- SET EXERCISE:
Report the number of lines in the entries below that include the word "script", and nothing else.
## START MATERIAL TO PROCESS
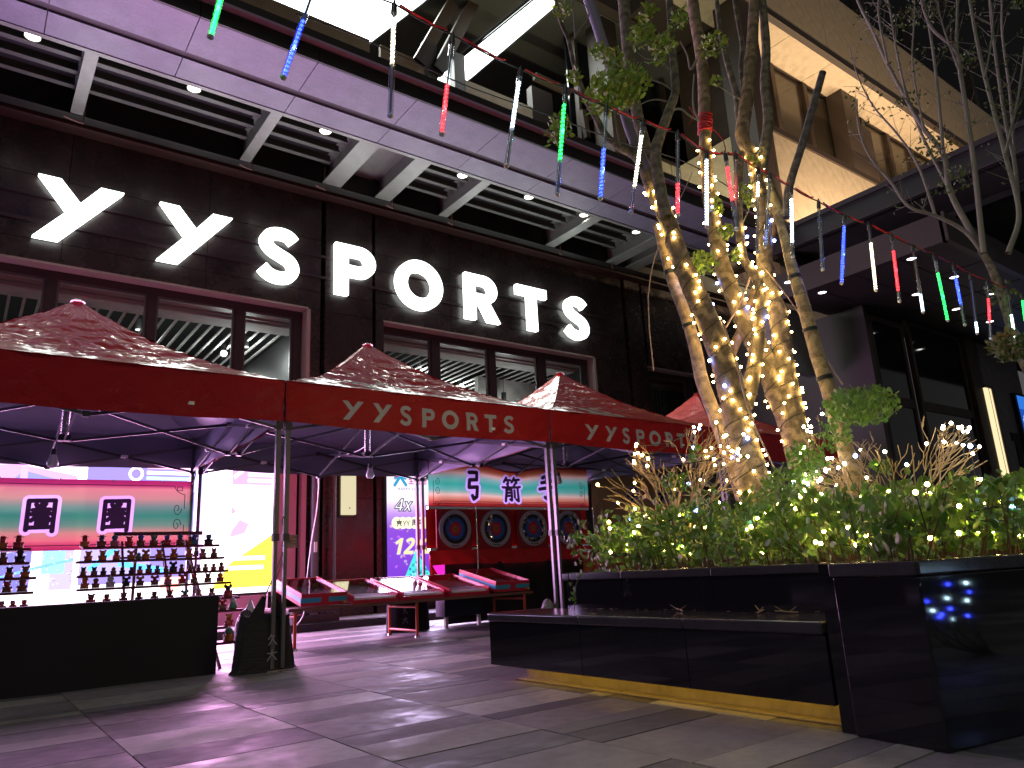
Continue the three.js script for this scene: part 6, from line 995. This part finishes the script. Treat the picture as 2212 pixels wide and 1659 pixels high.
// ------------------------------------------------------------------ hanging light tubes on their cable
{
  const ZC = -2.45, list = [
    ['green', [486, -40], [455, 80], 0, 1, 'green-lit tube cut by the top edge, nearest the camera'], ['blue', [684, -40], [612, 167], 0.42, 1, 'blue-lit tube hanging before the wide ceiling panel'], ['warm', [851, 30], [843, 250], 0.06, 0.52, 'tube glowing warm white in its upper half at the ceiling panel corner'], ['red', [976, 95], [954, 290], 0.46, 1, 'tube glowing red in its lower half beside the narrow ceiling panel'], ['cool', [1122, 168], [1094, 358], 0.04, 0.60, 'tube glowing cool white in its upper half before the purple soffit'], ['green', [1220, 207], [1204, 420], 0.10, 0.65, 'green-lit tube beside the leaf cluster'], ['blue', [1309, 247], [1297, 428], 0.40, 1, 'blue-lit tube just past the leaf cluster'], ['warm', [1388, 278], [1363, 458], 0.10, 0.70, 'warm white tube crossing the fork of the leaning trunk'], ['red', [1464, 303], [1464, 464], 0.58, 1, 'tube glowing red in its lower half beside the forked branch'], ['cool', [1526, 345], [1527, 490], 0.02, 1, 'brightest cool white tube, hanging on the taped stem'], ['red', [1569, 348], [1591, 494], 0.10, 0.58, 'red-lit tube tilted between the stems'], ['dimred', [1589, 347], [1592, 494], 0.2, 0.6, 'almost unlit tube touching the tilted red tube'], ['warm', [1637, 379], [1636, 545], 0.08, 0.30, 'tube with a short warm white glow at its top'], ['dimblue', [1662, 389], [1653, 532], 0.75, 1, 'clear tube with a faint blue tip before the stems'], ['cool', [1709, 418], [1712, 553], 0.08, 0.80, 'cool white tube hanging in front of the dark stake'], ['clear', [1769, 449], [1777, 582], 2, 2, 'unlit clear tube under the beige parapet corner'], ['blue', [1824, 478], [1818, 612], 0.10, 1, 'blue-lit tube under the second canopy edge'], ['warm', [1878, 498], [1892, 627], 0.20, 1, 'warm white tube past the second canopy edge'], ['red', [1927, 520], [1943, 651], 0.16, 0.82, 'red-lit tube between the warm and the clear tube'], ['cool', [1973, 543], [1994, 674], 0.70, 1, 'tube lit white only at its lower tip'], ['green', [2020, 563], [2047, 692], 0.20, 1, 'green-lit tube over the dark entrance glass'], ['blue', [2061, 583], [2084, 702], 0.12, 0.62, 'tube glowing blue in its upper half past the green one'], ['cool', [2097, 604], [2111, 720], 0.80, 1, 'tube with a small white tip before the last red one'], ['red', [2133, 616], [2140, 732], 0.26, 0.72, 'red-lit tube near the thin-branched tree'], ['cool', [2177, 634], [2193, 734], 0.45, 1, 'white-blue tube against the thin tree trunk'], ['green', [2208, 645], [2222, 745], 0.05, 0.5, 'green tube half cut by the photo edge'],
  ];
  const glass = new THREE.MeshPhysicalMaterial({ color: 0xdfe6ee, roughness: 0.03, transmission: 0.95, thickness: 0, ior: 1.35 });
  const led = { green: glow(0.006, 1, 0.05, 20), blue: glow(0.008, 0.020, 1, 34), warm: glow(1, 0.80, 0.45, 20), red: glow(1, 0.010, 0.014, 22), cool: glow(0.72, 0.88, 1, 20), dimred: glow(1, 0.2, 0.15, 0.5), dimblue: glow(0.4, 0.5, 1, 1.0), clear: null };
  const rgb = { green: [0.05, 1, 0.22], blue: [0.08, 0.15, 1], warm: [1, 0.82, 0.5], red: [1, 0.04, 0.05], cool: [0.75, 0.88, 1] };
  const strip = std(0.35, 0.36, 0.36, 0.5), anchors = [];
  for (const [kind, a, b, l0, l1, label] of list) {
    const A = onZ(...a, ZC), B = onZ(...b, ZC), L = A.distanceTo(B), t = thing('light_tube', 'thin ' + label, 'light tube', [A.x, A.y, A.z], 'meteor light tubes hanging from the cable'), d = B.clone().sub(A).normalize();
    t.quaternion.setFromUnitVectors(V(0, -1, 0), d); t.updateMatrixWorld(); anchors.push(A.clone().addScaledVector(d, -0.055));
    mesh('tube', new THREE.CylinderGeometry(0.0125, 0.0125, L, 12, 1, true).translate(0, -L / 2, 0), glass, t);
    mesh('end_cap', new THREE.SphereGeometry(0.0135, 10, 8).translate(0, -L, 0), std(0.6, 0.62, 0.6, 0.3), t);
    mesh('socket', [new THREE.CylinderGeometry(0.013, 0.015, 0.05, 10).translate(0, 0.025, 0), new THREE.CylinderGeometry(0.005, 0.008, 0.03, 8).translate(0, 0.06, 0)], M.nylon, t);
    mesh('circuit_strip', box(-0.005, -L + 0.01, -0.0015, 0.005, -0.005, 0.0015), strip, t);
    if (led[kind]) {
      const n = 24, dots = []; for (let i = 0; i < n; i++) { const k = (i + 0.5) / n; if (k >= l0 && k <= l1) for (const s of [-1, 1]) dots.push(new THREE.SphereGeometry(0.0068, 7, 5).translate(0, -k * L, s * 0.004)); }
      mesh('led_dots', dots, led[kind], t).userData.kind = 'stuff';
      if (rgb[kind]) { const p = new THREE.PointLight(new THREE.Color().setRGB(...rgb[kind]), 0.06); p.position.set(0, -L * (l0 + Math.min(1, l1)) / 2, 0.02); p.shadow.radius = 0.5; p.castShadow = true; t.add(p); }
    }
  }
  const t = thing('tube_cable', 'red and black twisted cable carrying the light tubes from tree to tree', 'cable');
  const from = [anchors[0].clone().add(V(-0.6, 0.15, 0)), ...anchors], reds = [], blacks = [];
  for (let i = 0; i + 1 < from.length; i++) { const a = from[i], b = from[i + 1], m = a.clone().lerp(b, 0.5).add(V(0, -0.012, 0)); blacks.push(wire([a, m, b], 0.0045, 8, 5)); if (i > 2 && a.distanceTo(b) > 0.05) { const s = V(0, 0.007, 0.004), q = a.clone().lerp(b, rr(0.05, 0.2)), e = a.clone().lerp(b, rr(0.75, 0.95)); reds.push(wire([q.add(s), a.clone().lerp(b, 0.35).add(V(0, -0.006, 0.008)), m.clone().add(V(0, 0.008, 0.006)), a.clone().lerp(b, 0.65).add(V(0, -0.008, 0.006)), e.add(s)], 0.0055, 14, 5)); } }
  mesh('black_wire', blacks, M.cable, t); mesh('red_wire', reds, M.redCable, t);
  mesh('tie', [wire([onZ(1518, 258, ZC), onZ(1560, 300, ZC), onZ(1568, 325, ZC)], 0.0035), wire([onZ(1488, 230, ZC), onZ(1498, 245, ZC), onZ(1488, 270, ZC)], 0.003)], M.redCable, t);
  const t2 = thing('lower_cable', 'thin dark cable running below the tube cable', 'cable'); mesh('wire', wire([[640, 30], [737, 65], [860, 118], [1000, 182], [1190, 250], [1330, 303], [1480, 350], [1560, 395], [1600, 420]].map(([x, y]) => onZ(x, y, -2.62)), 0.0035, 40), M.cable, t2);
  const tape = thing('red_tape_wrap', 'red cord wound round the taped stem above the bright tube', 'cord'); const g0 = trunksB[0][0], kk = [0.79, 0.795, 0.80, 0.805, 0.81, 0.815, 0.822]; 
  mesh('cord', kk.map((k) => { const p = atD(1523, 285 - (k - 0.79) * 1100, 5.55); return new THREE.TorusGeometry(0.055, 0.010, 6, 20).rotateX(Math.PI / 2 + rr(-0.2, 0.2)).translate(p.x, p.y, p.z); }), M.redCable, tape);
}

camera.far = 400; camera.updateProjectionMatrix();
renderer.render(scene, camera);
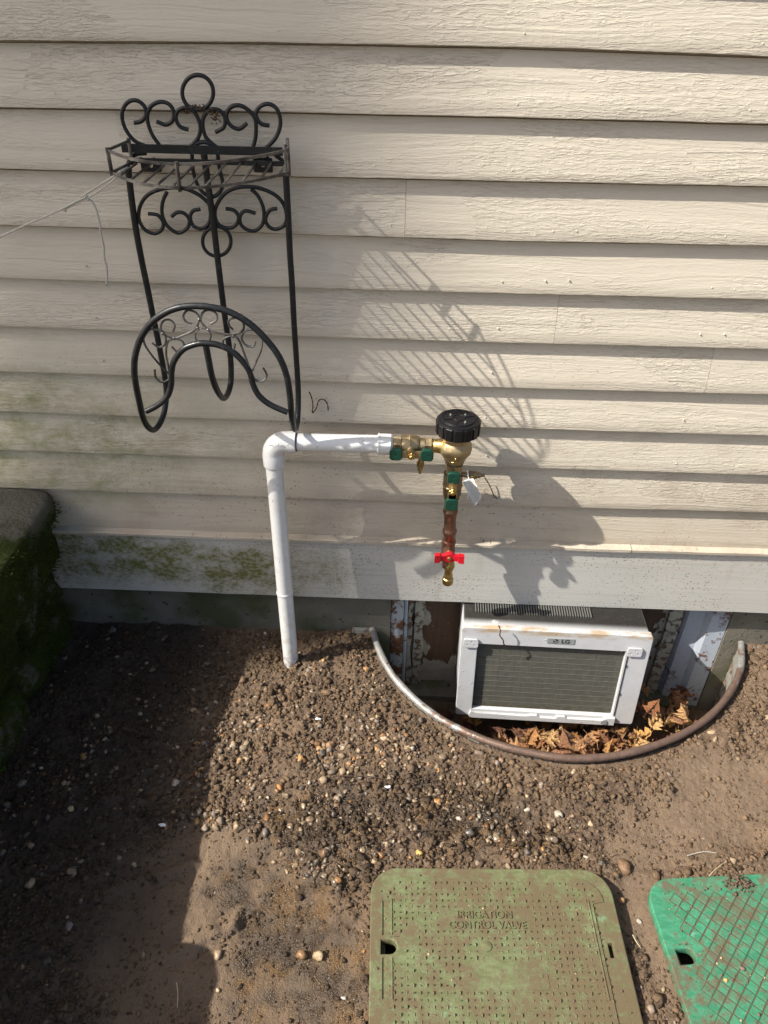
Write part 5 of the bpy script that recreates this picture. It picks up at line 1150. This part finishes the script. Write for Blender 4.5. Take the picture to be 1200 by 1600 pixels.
# diamond pads: rhombi between crossing grooves
M_l2g, _ = m_lid('dirt_filled_groove', (.03, .08, .045), (.035, .09, .05), (.085, .056, .034), .38)
plate('groove_bed', [notched(W2-.066, H2-.056, .030, .0, h2a[1], h2b[0]+.006, .020)], .0005, M_l2, lid2, .0001, LZ+.0004)
U_, V_2 = Vector((.0135, .0135)), Vector((.0135, -.0135)); bm = bmesh.new(); bg_ = bmesh.new(); gap = .0013; r = random.Random(2)
for i in range(-30, 31):
    for j in range(-30, 31):
        c = U_*i+V_2*j
        qx, qy = abs(c.x)-(W2/2-.066), abs(c.y)-(H2/2-.060)
        if math.hypot(max(0, qx), max(0, qy)) > .026: continue
        if c.x < h2a[0]+.052 and abs(c.y-h2a[1]) < .028: continue
        k = .0135-gap; zt3 = LZ+.0022; b = .0011
        bot = [bm.verts.new((c.x+dx*k, c.y+dy*k, LZ+.0008)) for dx, dy in ((1, 0), (0, 1), (-1, 0), (0, -1))]
        top = [bm.verts.new((c.x+dx*(k-b), c.y+dy*(k-b), zt3)) for dx, dy in ((1, 0), (0, 1), (-1, 0), (0, -1))]
        bm.faces.new(top)
        e_ = .0135+.0009; bg_.faces.new([bg_.verts.new((c.x+dx*e_, c.y+dy*e_, LZ+.00105)) for dx, dy in ((1, 0), (0, 1), (-1, 0), (0, -1))])
        for q in range(4): bm.faces.new((bot[q], bot[(q+1) % 4], top[(q+1) % 4], top[q]))
tag(bm_obj('tread_pad', bm, M_l2, lid2, local=True), kind='stuff')
for k_i, f_ in enumerate(bg_.faces):
    for v_ in f_.verts: v_.co.z += .00002*(k_i % 7)
tag(bm_obj('groove_dirt', bg_, M_l2g, lid2, local=True), kind='stuff')
# dirt crumbs lying on the lids
r2 = np.random.default_rng(77); pts, szs, cls = [], [], []
for c, a, w_, h_, n_, big in ((c1, ang1, W1, H1, 160, 0), (c2, ang2, W2, H2, 900, 1)):
    for k in range(n_):
        lxx, lyy = r2.uniform(-w_/2+.01, w_/2-.01), r2.uniform(-h_/2+.01, h_/2-.01)
        if big and not (float(pn(lxx*16, lyy*16, 50)) > .02 or lyy > h_/2-.03): continue
        if abs(lxx-(ha[0] if not big else h2a[0])-.015) < .025 and abs(lyy-(ha[1] if not big else h2a[1])) < .02: continue
        if math.hypot(max(0, abs(lxx)-w_/2+.055), max(0, abs(lyy)-h_/2+.055)) > .045: continue
        pts.append((c.x+lxx*math.cos(a)-lyy*math.sin(a), c.y+lxx*math.sin(a)+lyy*math.cos(a), LZ+.0018)); szs.append(float(np.clip(r2.lognormal(math.log(.0011), .45), .0005, .0034)))
        cls.append((.13, .09, .06) if r2.random() < .85 else (.45, .35, .2))
scatter('lid_grit', np.array(pts), np.array(szs), np.array(cls), np.zeros(len(pts)), V0, F0, M_peb, 'dry crumbs of soil scattered over the valve box lids', seed=9)
# a tongue of soil spilling over the back edge of the bright lid
r2 = np.random.default_rng(78); q0 = G(1150, 1376, LZ); n = 130
xx = q0.x+r2.normal(0, .014, n); yy = q0.y-.004+np.abs(r2.normal(0, .010, n))*r2.choice((-1, 1), n); zz = LZ+.003+.007*np.exp(-((xx-q0.x)/.02)**2-((yy-q0.y)/.012)**2)*r2.random(n)
scatter('spilled_soil', np.stack([xx, yy, zz], -1), np.clip(r2.lognormal(math.log(.0017), .4, n), .0008, .004), np.array((.10, .07, .045))*r2.uniform(.7, 1.3, (n, 1)), np.zeros(n), V0, F0, M_peb, 'loose soil spilling over the back edge of the bright green lid', seed=10)
stone(1160, 1513, .0045, (.22, .15, .12), 'dark brown pebble lying on the bright green lid', 'pebble', .8, .1, 'pebble', 31, LZ+.001)
stone(1134, 1531, .0035, (.55, .38, .14), 'yellow grain of gravel on the bright green lid', 'pebble', .8, .1, 'pebble', 32, LZ+.001)

# ------------------------------------------------------------------ added unseen tree, its trunk sized to softly shade the wall's left
UC, WID, DIST = -.54, .17, 10.5              # middle of the shade on the wall, half width of the trunk, distance
tx_, ty_ = UC-DIST, -DIST*.335
tr = thing('added_shade_tree', 'added unseen tree off to the left, its trunk shading the house wall', 'tree', (tx_, ty_, 0))
M_bark = m_plain('bark', (.10, .08, .06), .9, var=.4, scale=12, bumpd=.02)
tube('trunk', [(tx_+.02*math.sin(k*1.3), ty_+.02*math.cos(k*1.7), z) for k, z in enumerate(np.linspace(-.1, 24, 20))], list(np.linspace(WID*1.12, WID*.80, 20)), M_bark, tr, 14)
r = random.Random(4); tips = []
bm = bmesh.new()  # thin dark rings added in place of the dark gaps between fittings
for k in range(11):
    z0 = 20+.36*k; a = k*2.4; L = 3.2-.15*k; p0 = Vector((tx_, ty_, z0)); p2 = p0+Vector((math.cos(a)*L, math.sin(a)*L, 1.6)); add_tube(bm, spline([p0, p0.lerp(p2, .5)+Vector((0, 0, .1)), p2], 4), [.07-.006*i for i in range(9)], 6); tips += [p0.lerp(p2, .55), p0.lerp(p2, .8), p2]
bm_obj('limb', bm, M_bark, tr)
bm = bmesh.new()  # thin dark rings added in place of the dark gaps between fittings
for t_ in tips:
    for k in range(70):
        c = t_+Vector((r.gauss(0, .6), r.gauss(0, .6), r.gauss(0, .45))); d1 = Vector((r.gauss(0, 1), r.gauss(0, 1), r.gauss(0, 1))).normalized()*.09; d2_ = d1.orthogonal().normalized()*.05
        bm.faces.new([bm.verts.new(c+v_) for v_ in (-d1, d2_, d1, -d2_)])
tag(bm_obj('crown', bm, m_plain('leaf_green', (.05, .08, .02), .6), tr), kind='stuff')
## END MATERIAL TO PROCESS
- EXPECTED ANSWER:
2